Stein’s “Poetry and Grammar”. 

Roni Horn, Félix Gonzáles-Torres and Bas Jan Ader are also always in the back of my brain propelling the authenticity receptors.

What is the best piece of advice you’ve ever received? Haha, I actually collect advice. Kind of a neurotically healing habit, so this could be very long. I’ll just spare you the list in favor of this gem by Lao Tzu; “Life is a series of natural and spontaneous changes. Don’t resist them; that only creates sorrow. Let reality be reality. Let things flow naturally forward in whatever way they like.”

What is it like living and working in ChicagoRough then hyphy.

 

 

Describe your current studio or workspace. My partner and I moved into a larger studio space in East Garfield Park a couple of months ago. It’s really lovely, with large windows, and it’s just the two of us so that’s nice. We still need to build a partition wall. It’s often difficult for me to focus or get into flow unless I have a sense of privacy and quietude.

Where do you see your practice going next? Any major changes happening in the studio?  I feel like I’m opening up towards giving myself more freedom in the studio to be very blunt and honest. Aggression and compassion can exist simultaneously.

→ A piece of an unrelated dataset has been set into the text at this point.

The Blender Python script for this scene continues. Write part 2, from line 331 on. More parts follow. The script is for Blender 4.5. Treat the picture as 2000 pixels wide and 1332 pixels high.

Sometimes I can hide the difficult parts from myself, with the desired outcome of having the work exist as a transcendental surrogate – to get there though, there needs to be an acknowledgment/acceptance of the pain and suffering. I know that sounds a bit bleak, but pain is also a gateway. I foresee some of the work getting more muddied and complexly layered, alternatively more simple or direct. I’m thinking about certain tools that can help with this, so more video and photo + writing seem natural in addition to the more materially based work. I would love to direct and write performances but that seems a bit far away at the moment, but maybe not. It’s easy for me to dream about radical possibilities, but they inevitably need support and funding to manifest.